Dun-d-d-dun-dun-d-d-dun-dun

I'm pretty sure that three your old couldn't come up with something as priceless as that, and they probably wouldn't keep going on about their own ass. And they maybe wouldn't conclude with this tasteless line:
Fuck those skinny bitches in the club
I wanna see all the big fat ass bitches in the motherfucking club, fuck you if you skinny bitches. What? Yeah!

Un-fucking-beleivable. It's clearly those 'skinny bitches' that are the problem and not the artificial and judgmental assholes like yourself. Especially when you do it time and time again. I feel like I need to be decontaminated after just listening to it. It's so vile and skanky that it really makes me doubt humanity as the dominant species. But yet amazingly there was something even worse. 

#1 Rae Sremmurd - No Flex Zone

And this is the song that managed to beat 'Anaconda' to the top spot, and oh boy is it special for all the wrong reasons. It is one of the few songs I have encountered in my life where there is absolutely nothing in the whole thing that deserves at least a little bit of credit. This song sums up everything that is wrong with the rap genre, and even makes me hate music as a whole. Does it matter? No, because you've probably never heard of a band that is 'drummer's ear' spelt backwards, although to be fair that is the most intelligent thing about this group, despite still being absolute shit. I still can't work this song out. And I refuse to listen to what sounds like a duet between a middle aged lady murdering a penguin and speak and spell having a mental breakdown. Let's have a look at some of the lyrics as an example. This is genuinely a verse from the song; I haven't done anything to edit it.
Swae Lee, Lee Swae, it's the same difference
H2O, lean, same thing
Niggas throw sets and gang bang
Free everybody in the chain gang
Been two days since I laid down
Kool Moe Dee, five chains on
Mr. T, them rings on, say my fucking name ho

What the fuck is that all about? Does that even make any sense to them? As a middle class white person I may not be the best person to analyze these lyrics, but I'm pretty sure that I speak the Queen's English well enough to know that this doesn't make any sense. How can a verse possibly get from saying water and a cheap cocktail are the same thing, which is just bollocks, to commenting on 'Mr. T's' chains. Then there's the overall theme which is surely about not 'flexing' as it's the 'no flex zone'. Apparently not, as there's a fuck load of 'flexing' crammed into every rap cliche in the book:
Mind you, my crew right behind me
Went shopping, could've bought an island
Talking money when I'm with Italians
Spilling purple on the red carpet
And I'm flyer than a nigga on a hang glider
4-5-6-7 chains on, just stay in your lane ho
Don't you like these A Wangs? Don't you like these gold fangs?

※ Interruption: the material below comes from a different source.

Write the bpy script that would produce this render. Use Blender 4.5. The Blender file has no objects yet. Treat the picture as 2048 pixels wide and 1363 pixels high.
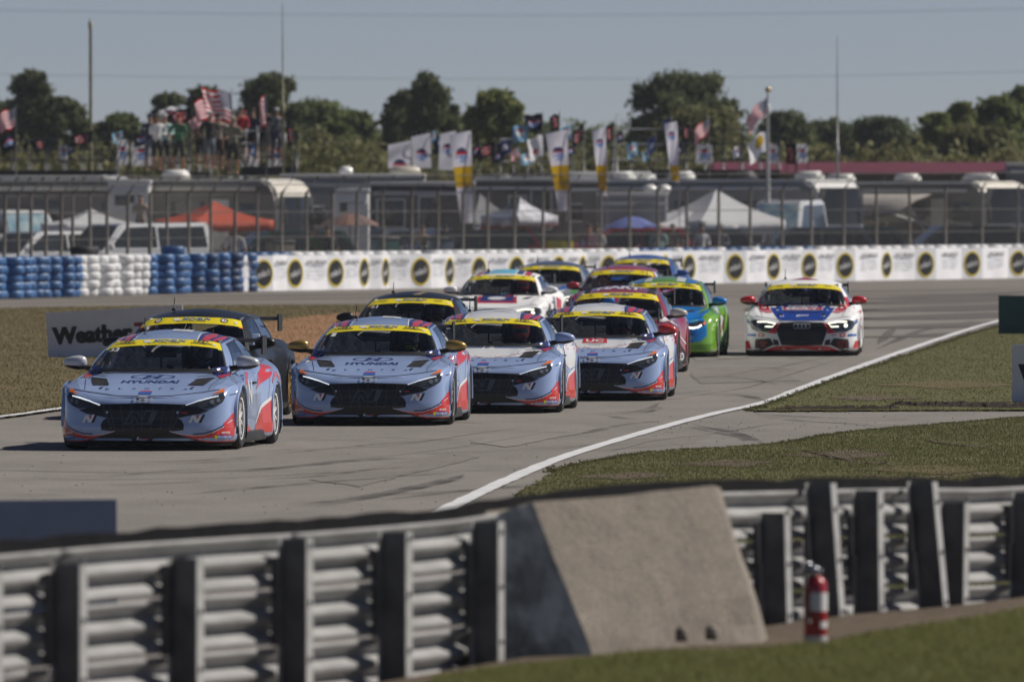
import bpy, bmesh, math, random
import numpy as np
from mathutils import Vector, Matrix
from mathutils.bvhtree import BVHTree
random.seed(7); np.random.seed(7)
SC = bpy.context.scene
COL = SC.collection
PI = math.pi
# ------------------------------------------------------------------ camera
CAM_H = 2.84; F = 400 / 36 * 2048; HY = 378.0; CX = 1024.0     # long lens; photograph pixels are 2048 x 1363
cd = bpy.data.cameras.new('camera'); cam = bpy.data.objects.new('camera', cd); COL.objects.link(cam)
cam.location = (0, 0, CAM_H)
cam.rotation_euler = (PI / 2 - math.atan((681.5 - HY) / F), 0, 0)
cd.lens = 400; cd.sensor_width = 36; cd.clip_start = 1; cd.clip_end = 9000
cd.dof.use_dof = True; cd.dof.focus_distance = 136; cd.dof.aperture_fstop = 5.2
SC.camera = cam
# ------------------------------------------------------------------ world + sun
SUN_EL = math.radians(42); SUN_AZ = math.radians(20)      # azimuth past the right hand side, away from the camera
sun_dir = Vector((math.cos(SUN_AZ) * math.cos(SUN_EL), math.sin(SUN_AZ) * math.cos(SUN_EL), math.sin(SUN_EL)))
W = bpy.data.worlds.new('World'); SC.world = W; W.use_nodes = True
nt = W.node_tree; nt.nodes.clear()
sky = nt.nodes.new('ShaderNodeTexSky'); sky.sky_type = 'NISHITA'; sky.sun_disc = False
sky.sun_elevation = SUN_EL; sky.sun_rotation = math.atan2(sun_dir.x, sun_dir.y)
sky.air_density = 0.42; sky.dust_density = 0.1; sky.ozone_density = 5.0; sky.altitude = 20
bg = nt.nodes.new('ShaderNodeBackground'); bg.inputs['Strength'].default_value = 0.06
wo = nt.nodes.new('ShaderNodeOutputWorld')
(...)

Oh you bought an island; that's not flexing at all is it. I also call bullshit as nobody has ever heard of you, so how you can brag about owning an island is just spiteful and juvenile. The fact that I even had to listen to this pile of steaming horse shit has scarred me for life and reduced my brain capacity to a single cell. It's not even exciting, just dull to the bone. I can't even tolerate it; instead I'd rather bore my skull out with a rotating drill. And I wish that was a joke. The fact that these bellends have the tenacity to brag so much in their song after producing something this bad is a crime against humanity. This is a fucking disgrace, and must be punished by being placed as the worst song of the year. So well done, you absolute bellends.